**PROBLEM REQUIREMENTS**:
Return all of the data exactly as given.

== EXERCISE INPUT

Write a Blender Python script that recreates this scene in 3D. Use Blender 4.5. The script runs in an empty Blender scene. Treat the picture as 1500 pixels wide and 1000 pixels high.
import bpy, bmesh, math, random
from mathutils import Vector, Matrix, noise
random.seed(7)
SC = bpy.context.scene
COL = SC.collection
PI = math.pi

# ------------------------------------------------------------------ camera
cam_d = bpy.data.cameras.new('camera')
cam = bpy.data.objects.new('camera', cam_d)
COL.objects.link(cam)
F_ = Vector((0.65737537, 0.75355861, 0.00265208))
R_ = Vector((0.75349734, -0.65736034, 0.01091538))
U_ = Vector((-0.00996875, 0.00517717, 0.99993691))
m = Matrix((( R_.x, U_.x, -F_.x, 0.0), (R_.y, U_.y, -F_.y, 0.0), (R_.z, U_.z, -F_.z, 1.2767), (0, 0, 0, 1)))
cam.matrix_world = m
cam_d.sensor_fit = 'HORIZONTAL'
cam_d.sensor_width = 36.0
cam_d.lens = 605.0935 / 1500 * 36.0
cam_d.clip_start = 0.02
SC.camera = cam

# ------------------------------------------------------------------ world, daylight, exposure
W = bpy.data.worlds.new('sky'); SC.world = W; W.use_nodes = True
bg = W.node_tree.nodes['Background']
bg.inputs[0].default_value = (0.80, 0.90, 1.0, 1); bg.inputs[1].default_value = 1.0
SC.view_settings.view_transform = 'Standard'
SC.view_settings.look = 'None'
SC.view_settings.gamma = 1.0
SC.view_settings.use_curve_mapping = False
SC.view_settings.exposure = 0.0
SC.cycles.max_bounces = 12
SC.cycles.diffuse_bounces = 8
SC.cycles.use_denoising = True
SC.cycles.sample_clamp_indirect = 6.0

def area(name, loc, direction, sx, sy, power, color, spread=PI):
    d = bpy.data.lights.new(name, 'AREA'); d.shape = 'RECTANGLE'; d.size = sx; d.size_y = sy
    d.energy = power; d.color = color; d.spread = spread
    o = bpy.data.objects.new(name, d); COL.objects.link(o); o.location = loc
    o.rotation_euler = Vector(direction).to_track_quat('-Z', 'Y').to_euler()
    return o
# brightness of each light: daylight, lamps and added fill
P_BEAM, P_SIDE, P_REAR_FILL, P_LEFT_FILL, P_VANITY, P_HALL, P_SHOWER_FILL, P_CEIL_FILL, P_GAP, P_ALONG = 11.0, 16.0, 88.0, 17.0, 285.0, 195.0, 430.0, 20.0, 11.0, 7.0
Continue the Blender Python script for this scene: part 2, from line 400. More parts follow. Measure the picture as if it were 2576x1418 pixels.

====

**EXERCISE RESULT**:
Write a Blender Python script that recreates this scene in 3D. Use Blender 4.5. The script runs in an empty Blender scene. Treat the picture as 1500 pixels wide and 1000 pixels high.
import bpy, bmesh, math, random
from mathutils import Vector, Matrix, noise
random.seed(7)
SC = bpy.context.scene
COL = SC.collection
PI = math.pi

# ------------------------------------------------------------------ camera
cam_d = bpy.data.cameras.new('camera')
cam = bpy.data.objects.new('camera', cam_d)
COL.objects.link(cam)
F_ = Vector((0.65737537, 0.75355861, 0.00265208))
R_ = Vector((0.75349734, -0.65736034, 0.01091538))
U_ = Vector((-0.00996875, 0.00517717, 0.99993691))
m = Matrix((( R_.x, U_.x, -F_.x, 0.0), (R_.y, U_.y, -F_.y, 0.0), (R_.z, U_.z, -F_.z, 1.2767), (0, 0, 0, 1)))
cam.matrix_world = m
cam_d.sensor_fit = 'HORIZONTAL'
cam_d.sensor_width = 36.0
cam_d.lens = 605.0935 / 1500 * 36.0
cam_d.clip_start = 0.02
SC.camera = cam

# ------------------------------------------------------------------ world, daylight, exposure
W = bpy.data.worlds.new('sky'); SC.world = W; W.use_nodes = True
bg = W.node_tree.nodes['Background']
bg.inputs[0].default_value = (0.80, 0.90, 1.0, 1); bg.inputs[1].default_value = 1.0
SC.view_settings.view_transform = 'Standard'
SC.view_settings.look = 'None'
SC.view_settings.gamma = 1.0
SC.view_settings.use_curve_mapping = False
SC.view_settings.exposure = 0.0
SC.cycles.max_bounces = 12
SC.cycles.diffuse_bounces = 8
SC.cycles.use_denoising = True
SC.cycles.sample_clamp_indirect = 6.0

def area(name, loc, direction, sx, sy, power, color, spread=PI):
    d = bpy.data.lights.new(name, 'AREA'); d.shape = 'RECTANGLE'; d.size = sx; d.size_y = sy
    d.energy = power; d.color = color; d.spread = spread
    o = bpy.data.objects.new(name, d); COL.objects.link(o); o.location = loc
    o.rotation_euler = Vector(direction).to_track_quat('-Z', 'Y').to_euler()
    return o
# brightness of each light: daylight, lamps and added fill
P_BEAM, P_SIDE, P_REAR_FILL, P_LEFT_FILL, P_VANITY, P_HALL, P_SHOWER_FILL, P_CEIL_FILL, P_GAP, P_ALONG = 11.0, 16.0, 88.0, 17.0, 285.0, 195.0, 430.0, 20.0, 11.0, 7.0
Continue the Blender Python script for this scene: part 2, from line 400. More parts follow. Measure the picture as if it were 2576x1418 pixels.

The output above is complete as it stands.